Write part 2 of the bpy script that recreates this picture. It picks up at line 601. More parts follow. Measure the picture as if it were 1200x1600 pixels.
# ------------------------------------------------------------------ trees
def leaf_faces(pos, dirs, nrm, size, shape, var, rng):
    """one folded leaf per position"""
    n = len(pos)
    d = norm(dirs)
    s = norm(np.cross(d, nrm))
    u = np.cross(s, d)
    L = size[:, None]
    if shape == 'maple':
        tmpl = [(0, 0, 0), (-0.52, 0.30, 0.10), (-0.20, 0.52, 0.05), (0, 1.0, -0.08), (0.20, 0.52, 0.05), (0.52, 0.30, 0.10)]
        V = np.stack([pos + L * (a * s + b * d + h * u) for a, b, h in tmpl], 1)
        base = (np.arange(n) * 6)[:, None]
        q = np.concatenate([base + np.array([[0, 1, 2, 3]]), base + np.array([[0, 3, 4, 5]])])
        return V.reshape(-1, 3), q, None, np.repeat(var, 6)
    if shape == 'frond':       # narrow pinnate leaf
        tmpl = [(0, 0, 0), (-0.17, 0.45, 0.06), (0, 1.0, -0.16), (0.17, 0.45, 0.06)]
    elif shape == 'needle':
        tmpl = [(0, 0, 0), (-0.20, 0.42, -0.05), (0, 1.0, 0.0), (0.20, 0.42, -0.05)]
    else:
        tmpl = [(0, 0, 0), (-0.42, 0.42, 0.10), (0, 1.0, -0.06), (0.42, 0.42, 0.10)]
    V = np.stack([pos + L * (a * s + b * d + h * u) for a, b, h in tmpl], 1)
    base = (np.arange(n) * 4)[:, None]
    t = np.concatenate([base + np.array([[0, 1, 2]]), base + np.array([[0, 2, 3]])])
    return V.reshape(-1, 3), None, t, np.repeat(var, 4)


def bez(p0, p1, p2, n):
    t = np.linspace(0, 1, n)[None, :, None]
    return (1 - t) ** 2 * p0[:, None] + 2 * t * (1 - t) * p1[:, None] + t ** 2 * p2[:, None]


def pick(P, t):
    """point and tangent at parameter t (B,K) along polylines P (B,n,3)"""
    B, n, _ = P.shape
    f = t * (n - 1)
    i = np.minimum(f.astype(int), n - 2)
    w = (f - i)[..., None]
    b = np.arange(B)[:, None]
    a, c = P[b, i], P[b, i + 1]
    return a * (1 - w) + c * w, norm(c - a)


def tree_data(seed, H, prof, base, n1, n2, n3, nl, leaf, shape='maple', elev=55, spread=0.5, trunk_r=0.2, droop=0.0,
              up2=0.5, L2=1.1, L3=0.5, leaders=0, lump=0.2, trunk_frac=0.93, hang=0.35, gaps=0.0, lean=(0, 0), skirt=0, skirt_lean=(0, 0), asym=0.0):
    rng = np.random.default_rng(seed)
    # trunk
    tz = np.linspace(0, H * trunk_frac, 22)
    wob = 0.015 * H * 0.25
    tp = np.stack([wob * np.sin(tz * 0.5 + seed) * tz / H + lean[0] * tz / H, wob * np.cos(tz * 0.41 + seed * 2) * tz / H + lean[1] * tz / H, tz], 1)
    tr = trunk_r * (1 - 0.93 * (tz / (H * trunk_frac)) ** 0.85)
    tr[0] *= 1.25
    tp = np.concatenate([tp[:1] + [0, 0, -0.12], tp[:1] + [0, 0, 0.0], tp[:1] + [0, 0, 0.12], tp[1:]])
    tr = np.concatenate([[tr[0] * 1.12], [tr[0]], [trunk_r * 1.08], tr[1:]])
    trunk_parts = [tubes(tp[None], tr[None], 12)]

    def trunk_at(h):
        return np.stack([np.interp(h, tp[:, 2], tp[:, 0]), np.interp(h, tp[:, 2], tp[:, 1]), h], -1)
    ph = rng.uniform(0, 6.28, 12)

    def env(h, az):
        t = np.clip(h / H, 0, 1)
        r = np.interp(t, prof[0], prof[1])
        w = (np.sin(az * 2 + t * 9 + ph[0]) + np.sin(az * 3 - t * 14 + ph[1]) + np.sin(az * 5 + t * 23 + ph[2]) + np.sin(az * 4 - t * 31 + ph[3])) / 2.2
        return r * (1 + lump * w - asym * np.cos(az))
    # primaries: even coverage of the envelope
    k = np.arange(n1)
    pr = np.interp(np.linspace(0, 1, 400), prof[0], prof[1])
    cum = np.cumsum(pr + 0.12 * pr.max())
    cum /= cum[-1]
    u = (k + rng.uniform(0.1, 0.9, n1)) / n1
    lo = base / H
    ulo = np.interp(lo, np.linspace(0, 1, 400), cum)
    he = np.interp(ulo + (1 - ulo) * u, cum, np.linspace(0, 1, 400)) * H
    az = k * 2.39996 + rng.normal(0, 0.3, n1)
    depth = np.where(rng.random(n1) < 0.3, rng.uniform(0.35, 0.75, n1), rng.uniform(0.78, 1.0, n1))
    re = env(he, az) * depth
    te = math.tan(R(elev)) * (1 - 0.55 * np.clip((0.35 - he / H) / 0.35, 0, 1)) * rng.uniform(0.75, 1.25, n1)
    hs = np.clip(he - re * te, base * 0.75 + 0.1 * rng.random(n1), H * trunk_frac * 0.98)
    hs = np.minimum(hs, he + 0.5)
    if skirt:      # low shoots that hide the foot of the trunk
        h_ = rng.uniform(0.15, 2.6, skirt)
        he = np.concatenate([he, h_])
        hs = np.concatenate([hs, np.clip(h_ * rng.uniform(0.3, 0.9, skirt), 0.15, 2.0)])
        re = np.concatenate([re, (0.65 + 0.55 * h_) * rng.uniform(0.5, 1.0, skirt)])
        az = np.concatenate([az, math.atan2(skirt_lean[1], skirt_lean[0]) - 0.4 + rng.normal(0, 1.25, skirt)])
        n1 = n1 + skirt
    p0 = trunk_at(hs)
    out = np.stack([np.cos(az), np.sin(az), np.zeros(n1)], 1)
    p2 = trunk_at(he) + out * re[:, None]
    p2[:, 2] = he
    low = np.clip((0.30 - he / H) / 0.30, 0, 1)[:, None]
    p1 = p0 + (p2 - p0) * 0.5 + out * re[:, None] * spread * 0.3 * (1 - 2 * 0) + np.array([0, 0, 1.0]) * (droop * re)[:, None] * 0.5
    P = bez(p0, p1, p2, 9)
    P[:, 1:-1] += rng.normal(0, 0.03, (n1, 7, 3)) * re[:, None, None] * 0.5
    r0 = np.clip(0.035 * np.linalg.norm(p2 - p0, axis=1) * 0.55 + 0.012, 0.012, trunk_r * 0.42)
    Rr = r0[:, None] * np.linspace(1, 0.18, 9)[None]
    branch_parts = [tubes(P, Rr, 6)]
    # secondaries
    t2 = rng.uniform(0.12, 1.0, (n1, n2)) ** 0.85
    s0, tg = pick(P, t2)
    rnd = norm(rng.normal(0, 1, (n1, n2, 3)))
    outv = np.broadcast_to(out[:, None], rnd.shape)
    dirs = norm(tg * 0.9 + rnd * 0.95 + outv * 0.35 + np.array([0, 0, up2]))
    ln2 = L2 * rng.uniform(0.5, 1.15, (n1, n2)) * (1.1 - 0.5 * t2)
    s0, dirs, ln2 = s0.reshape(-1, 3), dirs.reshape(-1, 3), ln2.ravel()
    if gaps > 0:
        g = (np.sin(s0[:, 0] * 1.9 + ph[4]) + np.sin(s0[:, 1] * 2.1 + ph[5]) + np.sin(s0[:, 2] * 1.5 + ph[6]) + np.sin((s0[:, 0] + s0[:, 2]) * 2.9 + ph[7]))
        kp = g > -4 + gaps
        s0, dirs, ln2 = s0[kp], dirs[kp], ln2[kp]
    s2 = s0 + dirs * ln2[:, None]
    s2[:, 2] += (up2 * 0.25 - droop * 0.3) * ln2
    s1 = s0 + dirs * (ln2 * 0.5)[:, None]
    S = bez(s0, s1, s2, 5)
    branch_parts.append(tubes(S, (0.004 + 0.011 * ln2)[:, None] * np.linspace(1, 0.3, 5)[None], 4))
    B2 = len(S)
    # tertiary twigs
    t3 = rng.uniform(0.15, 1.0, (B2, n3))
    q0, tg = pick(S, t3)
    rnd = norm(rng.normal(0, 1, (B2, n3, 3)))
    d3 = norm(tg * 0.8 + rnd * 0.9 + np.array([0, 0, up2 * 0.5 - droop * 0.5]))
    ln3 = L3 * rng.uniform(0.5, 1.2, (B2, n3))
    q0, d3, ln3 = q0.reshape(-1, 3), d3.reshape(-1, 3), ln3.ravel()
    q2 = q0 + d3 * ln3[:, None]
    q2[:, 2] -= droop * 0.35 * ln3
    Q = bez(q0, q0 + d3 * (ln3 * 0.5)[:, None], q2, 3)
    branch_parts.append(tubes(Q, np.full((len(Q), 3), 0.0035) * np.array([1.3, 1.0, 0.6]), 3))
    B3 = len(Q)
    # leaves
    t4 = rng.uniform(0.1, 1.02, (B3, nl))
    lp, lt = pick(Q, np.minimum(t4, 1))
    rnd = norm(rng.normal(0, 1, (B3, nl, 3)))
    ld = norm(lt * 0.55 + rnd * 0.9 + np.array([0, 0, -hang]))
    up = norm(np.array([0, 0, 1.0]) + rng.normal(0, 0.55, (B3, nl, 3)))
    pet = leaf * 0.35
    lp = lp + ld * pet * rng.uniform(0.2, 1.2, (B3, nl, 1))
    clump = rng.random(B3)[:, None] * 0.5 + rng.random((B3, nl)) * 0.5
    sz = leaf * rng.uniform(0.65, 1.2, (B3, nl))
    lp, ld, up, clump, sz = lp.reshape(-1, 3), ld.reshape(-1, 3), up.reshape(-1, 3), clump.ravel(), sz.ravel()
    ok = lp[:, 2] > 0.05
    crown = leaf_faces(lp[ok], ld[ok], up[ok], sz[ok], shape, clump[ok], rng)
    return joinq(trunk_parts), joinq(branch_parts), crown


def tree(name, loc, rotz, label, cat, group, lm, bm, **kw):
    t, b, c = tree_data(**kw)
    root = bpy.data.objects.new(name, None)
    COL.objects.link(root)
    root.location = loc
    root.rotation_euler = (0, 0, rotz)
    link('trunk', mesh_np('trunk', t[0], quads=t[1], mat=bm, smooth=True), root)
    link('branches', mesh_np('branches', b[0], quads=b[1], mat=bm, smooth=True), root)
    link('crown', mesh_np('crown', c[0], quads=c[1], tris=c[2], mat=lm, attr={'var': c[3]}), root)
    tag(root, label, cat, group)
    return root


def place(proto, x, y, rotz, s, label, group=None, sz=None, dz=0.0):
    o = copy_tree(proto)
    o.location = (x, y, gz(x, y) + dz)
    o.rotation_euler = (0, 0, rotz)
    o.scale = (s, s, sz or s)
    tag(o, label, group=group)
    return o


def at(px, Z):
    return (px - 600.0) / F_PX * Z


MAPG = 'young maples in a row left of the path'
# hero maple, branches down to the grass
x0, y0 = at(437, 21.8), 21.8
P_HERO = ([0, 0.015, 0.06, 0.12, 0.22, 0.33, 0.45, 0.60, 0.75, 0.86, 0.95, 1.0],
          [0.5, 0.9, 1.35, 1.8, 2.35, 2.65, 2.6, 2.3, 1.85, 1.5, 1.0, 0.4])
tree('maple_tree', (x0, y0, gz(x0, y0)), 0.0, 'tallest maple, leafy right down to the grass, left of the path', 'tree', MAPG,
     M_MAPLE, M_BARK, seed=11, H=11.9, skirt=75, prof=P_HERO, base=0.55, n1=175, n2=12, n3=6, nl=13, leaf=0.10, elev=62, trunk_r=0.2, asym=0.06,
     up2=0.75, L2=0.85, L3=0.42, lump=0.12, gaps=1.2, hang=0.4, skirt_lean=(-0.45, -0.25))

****

## Exercise:
Exactly repeat the lines above, from the opening line through the one with "return V.reshape(-1, 3), None, t, np.repeat(var, 4)", and include nothing else.

## The answer:
Write part 2 of the bpy script that recreates this picture. It picks up at line 601. More parts follow. Measure the picture as if it were 1200x1600 pixels.
# ------------------------------------------------------------------ trees
def leaf_faces(pos, dirs, nrm, size, shape, var, rng):
    """one folded leaf per position"""
    n = len(pos)
    d = norm(dirs)
    s = norm(np.cross(d, nrm))
    u = np.cross(s, d)
    L = size[:, None]
    if shape == 'maple':
        tmpl = [(0, 0, 0), (-0.52, 0.30, 0.10), (-0.20, 0.52, 0.05), (0, 1.0, -0.08), (0.20, 0.52, 0.05), (0.52, 0.30, 0.10)]
        V = np.stack([pos + L * (a * s + b * d + h * u) for a, b, h in tmpl], 1)
        base = (np.arange(n) * 6)[:, None]
        q = np.concatenate([base + np.array([[0, 1, 2, 3]]), base + np.array([[0, 3, 4, 5]])])
        return V.reshape(-1, 3), q, None, np.repeat(var, 6)
    if shape == 'frond':       # narrow pinnate leaf
        tmpl = [(0, 0, 0), (-0.17, 0.45, 0.06), (0, 1.0, -0.16), (0.17, 0.45, 0.06)]
    elif shape == 'needle':
        tmpl = [(0, 0, 0), (-0.20, 0.42, -0.05), (0, 1.0, 0.0), (0.20, 0.42, -0.05)]
    else:
        tmpl = [(0, 0, 0), (-0.42, 0.42, 0.10), (0, 1.0, -0.06), (0.42, 0.42, 0.10)]
    V = np.stack([pos + L * (a * s + b * d + h * u) for a, b, h in tmpl], 1)
    base = (np.arange(n) * 4)[:, None]
    t = np.concatenate([base + np.array([[0, 1, 2]]), base + np.array([[0, 2, 3]])])
    return V.reshape(-1, 3), None, t, np.repeat(var, 4)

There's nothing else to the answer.